L’elenco dei progetti abbandonati è lungo: la Cooperativa Parsec, Il Cammino, l’associazione La Tenda o Magliana 80, che da anni lavoravano con grande efficacia sulla tossicodipendenza e l’alcolismo hanno dovuto chiudere i centri residenziali di reinserimento, quelli notturni e spesso anche i centri diurni, e hanno potuto proseguire la loro azione sul territorio solo grazie ai finanziamenti dalla Regione. Soldi del comune che sono stati dirottati evidentemente su altri enti, più vicini al potere dominante.

«Dove sono andati a finire ora quegli utenti? Spesso si sono trasformati in barboni, vagano per Roma e gravano sul sistema di servizi offerti dalla Caritas o dalla Comunità Sant’Egidio». Non solo: «Progetti di mediazione sociale a Piazza Vittorio, al Pigneto, a Ponte di Nona, al Trullo, a Prima Porta, a Saxa Rubra, Palmiro Togliatti, nelle zone più difficili della città, che costavano 70 mila euro l’anno e occupavano quattro operatori, sono stati chiusi nel 2008», racconta ancora l’esponente della Cnca. Da allora in poi 51 progetti sono stati cancellati, l’ultimo nel giugno 2014. «Coinvolgevano migliaia di utenti, davano lavoro a 335 persone. Risparmio: 7.315.405,31 euro», tira le somme De Angelis.

E conclude: «Alemanno ha distrutto anche un percorso di anni con le popolazioni rom e sinti nei campi più storici, quello di via Cesre Lombroso, di Salone, Cordiani, ecc. E oggi ci si chiede perché le periferie scoppiano».

La questione dei rom appare particolarmente emblematica, sotto i riflettori dell’inchiesta sugli intrecci politico-criminali che coinvolge quasi 100 persone nella Capitale: «Mentre, da domenica, sono in sciopero della fame per chiedere la chiusura del centro accoglienza per soli Rom più illegale e costoso che conosciamo, il Best House Rom di via Visso, – dichiara il presidente di Radicali italiani e consigliere capitolino, Riccardo Magi – apprendiamo che è stata posta agli arresti domiciliari anche la responsabile dell’Ufficio Rom, Sinti e Caminanti del Dipartimento V, e gli uffici perquisiti con sequestro di molti documenti tra quali quelli relativi a via Visso, che avevamo reso noti nei mesi scorsi. Non siamo sorpresi. Da tempo come Radicali denunciamo quell’industria della solidarietà, alimentata da affari e interessi che ruotano intorno alla gestione dei centri per immigrati e campi rom.
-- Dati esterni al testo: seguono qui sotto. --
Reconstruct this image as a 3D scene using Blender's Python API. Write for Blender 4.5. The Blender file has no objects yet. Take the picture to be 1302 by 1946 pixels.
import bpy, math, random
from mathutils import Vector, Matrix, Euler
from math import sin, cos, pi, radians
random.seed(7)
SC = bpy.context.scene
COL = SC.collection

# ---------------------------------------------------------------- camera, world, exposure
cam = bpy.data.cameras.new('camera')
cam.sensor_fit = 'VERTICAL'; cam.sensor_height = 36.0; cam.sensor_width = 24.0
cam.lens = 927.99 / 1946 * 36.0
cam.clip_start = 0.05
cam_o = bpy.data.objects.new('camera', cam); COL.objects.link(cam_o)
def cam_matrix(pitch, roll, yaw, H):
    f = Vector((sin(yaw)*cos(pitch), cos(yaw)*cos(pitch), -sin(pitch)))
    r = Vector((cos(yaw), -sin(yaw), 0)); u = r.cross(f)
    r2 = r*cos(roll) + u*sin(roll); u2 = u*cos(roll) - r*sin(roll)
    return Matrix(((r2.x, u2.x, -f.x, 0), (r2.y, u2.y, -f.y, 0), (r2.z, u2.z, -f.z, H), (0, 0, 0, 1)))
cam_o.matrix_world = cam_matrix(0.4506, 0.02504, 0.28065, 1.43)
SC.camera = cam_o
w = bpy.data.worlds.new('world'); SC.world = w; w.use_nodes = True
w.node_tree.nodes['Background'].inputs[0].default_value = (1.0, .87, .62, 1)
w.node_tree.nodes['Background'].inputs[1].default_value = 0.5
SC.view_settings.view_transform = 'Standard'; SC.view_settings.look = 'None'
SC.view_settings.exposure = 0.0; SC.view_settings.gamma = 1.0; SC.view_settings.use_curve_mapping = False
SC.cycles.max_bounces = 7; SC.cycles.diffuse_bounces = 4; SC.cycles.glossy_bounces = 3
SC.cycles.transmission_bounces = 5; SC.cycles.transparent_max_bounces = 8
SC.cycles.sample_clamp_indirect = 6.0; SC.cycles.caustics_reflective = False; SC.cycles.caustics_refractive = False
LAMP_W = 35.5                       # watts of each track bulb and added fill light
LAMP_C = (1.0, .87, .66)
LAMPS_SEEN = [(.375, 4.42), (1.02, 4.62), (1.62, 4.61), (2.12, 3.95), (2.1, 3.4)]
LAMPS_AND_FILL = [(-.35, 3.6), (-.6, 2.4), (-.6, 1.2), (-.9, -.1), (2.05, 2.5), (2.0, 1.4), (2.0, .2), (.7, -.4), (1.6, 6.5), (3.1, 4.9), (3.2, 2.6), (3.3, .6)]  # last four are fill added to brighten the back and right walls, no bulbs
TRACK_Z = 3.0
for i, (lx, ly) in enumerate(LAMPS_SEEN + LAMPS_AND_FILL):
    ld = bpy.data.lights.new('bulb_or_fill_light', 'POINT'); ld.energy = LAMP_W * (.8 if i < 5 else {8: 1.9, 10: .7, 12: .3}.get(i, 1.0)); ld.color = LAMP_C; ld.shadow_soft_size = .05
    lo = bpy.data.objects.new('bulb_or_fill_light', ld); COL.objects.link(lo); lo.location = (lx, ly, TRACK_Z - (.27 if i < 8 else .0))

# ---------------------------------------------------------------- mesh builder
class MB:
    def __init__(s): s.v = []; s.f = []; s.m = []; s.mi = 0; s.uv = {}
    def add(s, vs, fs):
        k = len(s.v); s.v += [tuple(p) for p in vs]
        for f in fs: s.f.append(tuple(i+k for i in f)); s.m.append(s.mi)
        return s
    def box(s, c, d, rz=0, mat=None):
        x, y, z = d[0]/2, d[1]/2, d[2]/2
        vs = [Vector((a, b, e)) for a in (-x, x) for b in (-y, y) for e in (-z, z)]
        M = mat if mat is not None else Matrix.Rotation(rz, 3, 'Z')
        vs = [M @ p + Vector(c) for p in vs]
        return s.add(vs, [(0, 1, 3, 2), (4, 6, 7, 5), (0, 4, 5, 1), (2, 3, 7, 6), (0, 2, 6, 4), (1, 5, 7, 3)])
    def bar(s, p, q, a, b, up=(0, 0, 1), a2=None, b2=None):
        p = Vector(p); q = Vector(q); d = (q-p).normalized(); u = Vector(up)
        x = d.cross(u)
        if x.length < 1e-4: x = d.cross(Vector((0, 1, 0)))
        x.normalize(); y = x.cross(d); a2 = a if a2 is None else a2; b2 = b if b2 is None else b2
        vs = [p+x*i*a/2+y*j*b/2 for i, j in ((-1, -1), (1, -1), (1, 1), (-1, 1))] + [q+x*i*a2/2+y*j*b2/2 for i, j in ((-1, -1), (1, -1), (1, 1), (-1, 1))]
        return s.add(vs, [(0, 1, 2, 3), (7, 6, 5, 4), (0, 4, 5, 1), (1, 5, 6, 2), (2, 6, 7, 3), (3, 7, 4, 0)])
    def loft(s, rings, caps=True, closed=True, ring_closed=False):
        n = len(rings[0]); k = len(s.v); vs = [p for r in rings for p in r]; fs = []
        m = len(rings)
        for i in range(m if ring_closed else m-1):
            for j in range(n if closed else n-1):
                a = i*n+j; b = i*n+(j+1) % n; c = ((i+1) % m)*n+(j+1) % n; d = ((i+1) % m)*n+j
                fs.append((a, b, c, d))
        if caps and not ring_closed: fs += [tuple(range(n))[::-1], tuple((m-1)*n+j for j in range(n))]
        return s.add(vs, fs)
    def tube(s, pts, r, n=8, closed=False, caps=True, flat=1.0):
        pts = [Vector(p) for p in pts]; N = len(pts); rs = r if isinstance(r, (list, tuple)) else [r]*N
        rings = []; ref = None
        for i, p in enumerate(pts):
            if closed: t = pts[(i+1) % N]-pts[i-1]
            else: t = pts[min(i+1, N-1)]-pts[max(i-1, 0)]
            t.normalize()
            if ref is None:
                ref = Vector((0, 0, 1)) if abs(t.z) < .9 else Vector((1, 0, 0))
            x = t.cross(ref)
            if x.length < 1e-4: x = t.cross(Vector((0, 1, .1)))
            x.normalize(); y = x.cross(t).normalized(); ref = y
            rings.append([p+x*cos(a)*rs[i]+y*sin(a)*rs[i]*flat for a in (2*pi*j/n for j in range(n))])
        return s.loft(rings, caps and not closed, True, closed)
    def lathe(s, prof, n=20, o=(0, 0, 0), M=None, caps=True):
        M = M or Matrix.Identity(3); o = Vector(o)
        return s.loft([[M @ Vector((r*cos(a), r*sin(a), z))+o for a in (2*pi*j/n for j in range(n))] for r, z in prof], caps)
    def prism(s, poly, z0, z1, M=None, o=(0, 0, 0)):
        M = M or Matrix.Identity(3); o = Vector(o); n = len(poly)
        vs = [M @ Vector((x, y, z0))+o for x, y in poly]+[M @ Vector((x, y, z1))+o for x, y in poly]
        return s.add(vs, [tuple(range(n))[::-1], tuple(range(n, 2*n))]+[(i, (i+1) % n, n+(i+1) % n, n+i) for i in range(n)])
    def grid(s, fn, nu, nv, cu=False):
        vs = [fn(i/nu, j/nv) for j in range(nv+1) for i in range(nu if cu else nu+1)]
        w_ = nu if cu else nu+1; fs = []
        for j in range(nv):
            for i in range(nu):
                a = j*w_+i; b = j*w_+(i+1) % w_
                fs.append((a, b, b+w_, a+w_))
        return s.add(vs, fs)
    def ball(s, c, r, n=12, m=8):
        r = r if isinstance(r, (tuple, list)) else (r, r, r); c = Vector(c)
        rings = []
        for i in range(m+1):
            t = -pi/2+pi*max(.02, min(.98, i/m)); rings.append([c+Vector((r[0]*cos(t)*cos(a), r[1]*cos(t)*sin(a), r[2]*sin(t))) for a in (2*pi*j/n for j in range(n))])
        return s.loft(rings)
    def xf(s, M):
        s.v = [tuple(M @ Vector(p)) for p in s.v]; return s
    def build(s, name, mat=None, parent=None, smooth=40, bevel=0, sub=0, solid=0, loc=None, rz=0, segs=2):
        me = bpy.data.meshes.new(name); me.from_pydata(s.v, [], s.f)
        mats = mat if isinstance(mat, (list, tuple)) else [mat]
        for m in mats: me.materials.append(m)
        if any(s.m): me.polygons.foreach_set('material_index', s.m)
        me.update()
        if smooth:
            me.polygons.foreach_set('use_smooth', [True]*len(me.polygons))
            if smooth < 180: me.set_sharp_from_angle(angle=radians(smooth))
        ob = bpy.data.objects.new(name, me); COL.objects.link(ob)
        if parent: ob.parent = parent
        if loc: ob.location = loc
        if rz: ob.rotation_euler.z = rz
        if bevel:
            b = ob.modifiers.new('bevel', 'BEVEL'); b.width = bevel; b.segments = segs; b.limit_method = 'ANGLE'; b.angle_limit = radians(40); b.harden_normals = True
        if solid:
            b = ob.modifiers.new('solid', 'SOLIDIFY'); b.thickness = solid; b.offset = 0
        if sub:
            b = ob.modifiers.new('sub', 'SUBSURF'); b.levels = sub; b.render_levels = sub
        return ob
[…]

Non è vero che mancano i fondi per governare l’accoglienza di rifugiati e rom, per rilanciare la mobilità e per offrire servizi con standard minimi di decenza. Le risorse ci sono, ma vengono sperperate da un apparato deficitario e fallimentare, gestito con logiche che vanno perfino oltre quelle della partitocrazia».

Una cosa è certa: da questa storia non ne esce bene neppure tutto il cosiddetto privato sociale. «Ma il Terzo settore – ribatte De Angelis – è un movimento, non è un partito. E purtroppo contiene un po’ di tutto: come dice Giovanni Moro, presidente della Fondazione Cittadinanza attiva, ci sono fondazioni private, bancarie, associazioni finte, e ci sono pure cooperative che sfruttano e si inseriscono nel sistema corrotto».